Mama always told me not to look into the sights of the sun
Oh but mama, that’s where the fun is
– Blinded by the Light
So, in 2010, the trajectory of an American life is you grow up a Republican in Cincinnati, attend Princeton, and eventually become a big-shot editor at the Washington Post, and finally end up giving speeches to the Democratic Socialists of America, to which the only immediate response is, “Are they still around?” The next question, how does one get there? Well that’s easy, you quit the Post, write the seminal book on the Fed, Secrets of the Temple, follow that up five years later with Who Will Tell the People, a documenting of the corporate take over of Washington DC, and then just to make sure you’re never invited to another bigwig dinner party, you write One World Ready or Not, a scathing indictment of corporate globalization in the middle of the “high” Clinton years, where the Democratic party became a wholly owned subsidiary of Global INC and Wall Street. Such is the American life of Bill Greider.

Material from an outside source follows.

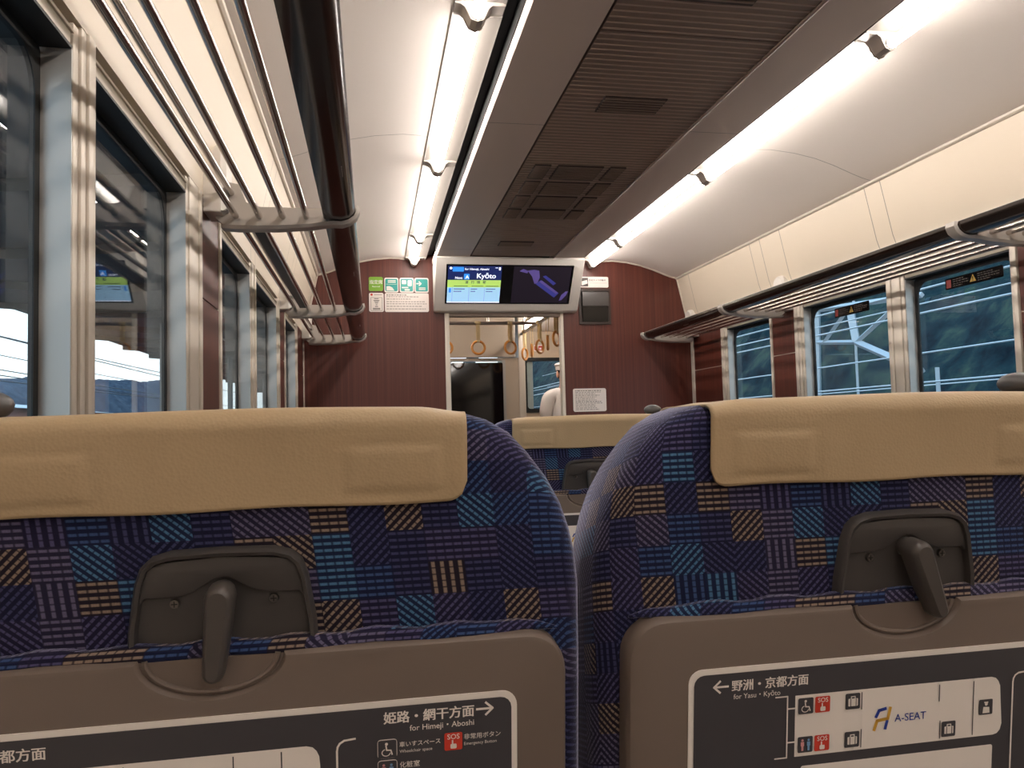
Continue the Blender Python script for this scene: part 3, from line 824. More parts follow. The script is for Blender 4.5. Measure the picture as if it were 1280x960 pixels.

Greider’s speech is excellent. It is a shot against way too much pessimism and despair currently gripping this republic. It is a reminder, that this country is a very wealthy place and we need to embrace our history, and more importantly embrace the opportunities to meet the challenges of this era. We need to change, we can change, and it can be better. We can have, as Greider puts it, “larger lives.” But we need to rethink many many things and simultaneously we need to begin to act. Let us first and foremost embrace our heritage of self-government — the democratic idea — as a reconstructed foundation. What is the democratic idea, “Every person has the ability to participate in the decision makings that affect their lives.” Reforming our political economy to the realities of the 21st century, based on this fundamental principle, will get us a very long way.